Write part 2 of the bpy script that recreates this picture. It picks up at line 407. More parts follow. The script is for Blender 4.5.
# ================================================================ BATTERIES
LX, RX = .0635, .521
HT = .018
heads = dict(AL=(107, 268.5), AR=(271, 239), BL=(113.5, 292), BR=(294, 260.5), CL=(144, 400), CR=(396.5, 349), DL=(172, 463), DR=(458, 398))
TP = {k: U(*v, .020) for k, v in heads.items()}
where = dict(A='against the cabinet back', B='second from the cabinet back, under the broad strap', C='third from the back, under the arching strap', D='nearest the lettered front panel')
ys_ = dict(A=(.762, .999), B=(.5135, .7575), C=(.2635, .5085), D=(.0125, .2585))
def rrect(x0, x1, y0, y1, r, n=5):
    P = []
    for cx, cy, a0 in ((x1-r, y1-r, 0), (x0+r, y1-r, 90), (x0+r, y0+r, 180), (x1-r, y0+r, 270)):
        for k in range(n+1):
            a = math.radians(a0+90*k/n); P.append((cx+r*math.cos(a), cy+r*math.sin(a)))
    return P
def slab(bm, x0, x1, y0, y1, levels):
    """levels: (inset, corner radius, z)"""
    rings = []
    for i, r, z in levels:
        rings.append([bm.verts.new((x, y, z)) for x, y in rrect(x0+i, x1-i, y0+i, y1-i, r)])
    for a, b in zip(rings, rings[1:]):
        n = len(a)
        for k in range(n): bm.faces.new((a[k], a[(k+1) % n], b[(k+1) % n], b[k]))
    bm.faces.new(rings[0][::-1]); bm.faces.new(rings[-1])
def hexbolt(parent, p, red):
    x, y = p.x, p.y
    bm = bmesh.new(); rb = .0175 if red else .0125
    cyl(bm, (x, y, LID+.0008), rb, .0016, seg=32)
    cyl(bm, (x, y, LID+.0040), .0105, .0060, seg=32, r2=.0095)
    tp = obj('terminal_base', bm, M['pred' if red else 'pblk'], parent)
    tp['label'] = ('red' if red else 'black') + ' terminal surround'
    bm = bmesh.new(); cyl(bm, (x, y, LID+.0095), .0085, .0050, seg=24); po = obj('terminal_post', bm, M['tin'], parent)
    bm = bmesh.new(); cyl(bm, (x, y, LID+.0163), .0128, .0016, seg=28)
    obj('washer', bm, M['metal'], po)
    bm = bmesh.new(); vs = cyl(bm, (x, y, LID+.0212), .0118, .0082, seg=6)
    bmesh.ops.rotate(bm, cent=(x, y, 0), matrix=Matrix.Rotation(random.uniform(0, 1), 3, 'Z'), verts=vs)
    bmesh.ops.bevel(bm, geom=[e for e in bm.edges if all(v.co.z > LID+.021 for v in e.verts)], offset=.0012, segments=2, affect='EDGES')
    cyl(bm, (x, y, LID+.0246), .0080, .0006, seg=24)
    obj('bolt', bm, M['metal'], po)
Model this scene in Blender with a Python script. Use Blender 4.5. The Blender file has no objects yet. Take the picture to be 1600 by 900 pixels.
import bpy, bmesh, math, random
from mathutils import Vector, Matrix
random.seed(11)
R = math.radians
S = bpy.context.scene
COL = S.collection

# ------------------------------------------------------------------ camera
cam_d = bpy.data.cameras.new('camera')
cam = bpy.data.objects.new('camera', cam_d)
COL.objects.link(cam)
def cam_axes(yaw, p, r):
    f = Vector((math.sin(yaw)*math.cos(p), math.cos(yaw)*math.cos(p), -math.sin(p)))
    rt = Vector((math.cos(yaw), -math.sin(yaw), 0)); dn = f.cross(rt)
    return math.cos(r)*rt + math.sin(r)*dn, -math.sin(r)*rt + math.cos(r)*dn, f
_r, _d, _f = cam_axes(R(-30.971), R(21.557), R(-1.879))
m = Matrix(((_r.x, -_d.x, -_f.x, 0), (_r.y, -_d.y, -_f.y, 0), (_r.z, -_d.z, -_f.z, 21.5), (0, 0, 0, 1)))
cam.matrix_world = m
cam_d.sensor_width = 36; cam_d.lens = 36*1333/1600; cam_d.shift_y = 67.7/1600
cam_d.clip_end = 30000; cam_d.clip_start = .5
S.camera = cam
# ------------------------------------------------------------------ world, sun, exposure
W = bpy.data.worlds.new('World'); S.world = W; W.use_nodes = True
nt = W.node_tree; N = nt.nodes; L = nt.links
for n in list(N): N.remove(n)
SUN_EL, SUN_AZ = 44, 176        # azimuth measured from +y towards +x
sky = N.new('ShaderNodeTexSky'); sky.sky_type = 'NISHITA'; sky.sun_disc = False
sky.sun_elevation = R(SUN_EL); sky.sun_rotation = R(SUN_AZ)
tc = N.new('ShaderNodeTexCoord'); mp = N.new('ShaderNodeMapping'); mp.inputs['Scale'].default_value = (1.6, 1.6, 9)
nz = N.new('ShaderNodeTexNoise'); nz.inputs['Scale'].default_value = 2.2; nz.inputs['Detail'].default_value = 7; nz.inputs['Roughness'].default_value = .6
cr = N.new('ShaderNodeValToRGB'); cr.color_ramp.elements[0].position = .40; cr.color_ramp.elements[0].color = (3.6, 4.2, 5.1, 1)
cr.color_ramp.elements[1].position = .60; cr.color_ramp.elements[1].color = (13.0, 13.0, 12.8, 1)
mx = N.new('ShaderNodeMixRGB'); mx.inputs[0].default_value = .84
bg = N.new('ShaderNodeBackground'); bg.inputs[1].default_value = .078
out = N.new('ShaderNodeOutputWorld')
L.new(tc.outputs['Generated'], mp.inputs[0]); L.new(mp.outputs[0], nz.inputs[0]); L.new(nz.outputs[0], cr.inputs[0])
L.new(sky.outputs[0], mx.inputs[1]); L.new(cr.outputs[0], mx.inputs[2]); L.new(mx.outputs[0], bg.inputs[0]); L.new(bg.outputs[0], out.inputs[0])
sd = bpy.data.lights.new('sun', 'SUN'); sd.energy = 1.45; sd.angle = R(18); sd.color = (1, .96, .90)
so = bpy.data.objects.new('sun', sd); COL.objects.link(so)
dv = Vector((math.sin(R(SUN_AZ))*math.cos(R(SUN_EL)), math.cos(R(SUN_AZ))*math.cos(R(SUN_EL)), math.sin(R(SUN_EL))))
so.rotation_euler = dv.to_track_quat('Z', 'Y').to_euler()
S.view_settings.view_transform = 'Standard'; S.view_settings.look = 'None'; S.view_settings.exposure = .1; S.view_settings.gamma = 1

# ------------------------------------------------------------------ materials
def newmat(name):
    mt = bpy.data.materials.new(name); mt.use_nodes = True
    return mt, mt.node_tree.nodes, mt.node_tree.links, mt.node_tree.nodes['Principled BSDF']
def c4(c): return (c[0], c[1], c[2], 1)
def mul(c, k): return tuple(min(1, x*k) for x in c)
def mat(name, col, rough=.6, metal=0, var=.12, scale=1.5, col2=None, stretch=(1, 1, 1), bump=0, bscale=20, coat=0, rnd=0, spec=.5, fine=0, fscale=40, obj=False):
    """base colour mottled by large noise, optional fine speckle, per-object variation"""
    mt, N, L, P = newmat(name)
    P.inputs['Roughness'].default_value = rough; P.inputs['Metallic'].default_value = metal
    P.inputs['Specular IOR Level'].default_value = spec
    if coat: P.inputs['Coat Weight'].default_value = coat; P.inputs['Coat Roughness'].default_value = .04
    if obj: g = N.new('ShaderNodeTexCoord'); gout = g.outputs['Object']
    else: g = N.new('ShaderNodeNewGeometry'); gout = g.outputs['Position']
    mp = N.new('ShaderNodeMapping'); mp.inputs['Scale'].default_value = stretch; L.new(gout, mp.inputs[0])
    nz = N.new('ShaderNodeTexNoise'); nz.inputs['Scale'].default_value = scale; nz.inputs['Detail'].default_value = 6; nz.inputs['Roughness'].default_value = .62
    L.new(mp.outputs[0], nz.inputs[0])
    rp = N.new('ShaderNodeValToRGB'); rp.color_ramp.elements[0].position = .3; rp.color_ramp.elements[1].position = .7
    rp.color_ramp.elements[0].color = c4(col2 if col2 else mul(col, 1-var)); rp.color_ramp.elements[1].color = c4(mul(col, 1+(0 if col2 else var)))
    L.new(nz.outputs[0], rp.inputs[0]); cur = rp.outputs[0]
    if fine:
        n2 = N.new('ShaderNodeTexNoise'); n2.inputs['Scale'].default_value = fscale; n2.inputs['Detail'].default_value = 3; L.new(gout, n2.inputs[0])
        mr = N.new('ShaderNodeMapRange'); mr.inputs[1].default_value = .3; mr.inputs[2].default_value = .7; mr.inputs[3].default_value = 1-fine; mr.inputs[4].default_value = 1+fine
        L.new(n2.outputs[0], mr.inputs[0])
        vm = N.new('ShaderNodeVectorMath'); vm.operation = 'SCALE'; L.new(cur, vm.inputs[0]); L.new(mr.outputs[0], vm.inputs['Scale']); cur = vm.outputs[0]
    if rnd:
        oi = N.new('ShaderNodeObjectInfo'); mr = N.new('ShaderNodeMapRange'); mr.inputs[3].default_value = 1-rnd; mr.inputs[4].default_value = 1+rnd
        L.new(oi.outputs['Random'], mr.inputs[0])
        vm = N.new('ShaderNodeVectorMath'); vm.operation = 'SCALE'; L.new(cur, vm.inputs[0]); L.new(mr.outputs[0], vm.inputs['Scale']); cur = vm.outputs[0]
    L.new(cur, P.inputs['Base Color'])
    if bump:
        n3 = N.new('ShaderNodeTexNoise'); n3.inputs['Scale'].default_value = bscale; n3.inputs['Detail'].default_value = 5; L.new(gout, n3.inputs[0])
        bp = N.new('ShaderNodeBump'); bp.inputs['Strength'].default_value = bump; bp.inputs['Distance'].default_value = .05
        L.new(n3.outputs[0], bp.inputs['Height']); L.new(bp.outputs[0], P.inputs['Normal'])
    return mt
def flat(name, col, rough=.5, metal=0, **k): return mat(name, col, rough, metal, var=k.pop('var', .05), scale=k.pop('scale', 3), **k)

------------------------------

Short problem:
Repeat exactly the lines from the one containing "Model this scene" through the one containing "COL = S.collection", both included, and nothing else.

Exercise result:
Model this scene in Blender with a Python script. Use Blender 4.5. The Blender file has no objects yet. Take the picture to be 1600 by 900 pixels.
import bpy, bmesh, math, random
from mathutils import Vector, Matrix
random.seed(11)
R = math.radians
S = bpy.context.scene
COL = S.collection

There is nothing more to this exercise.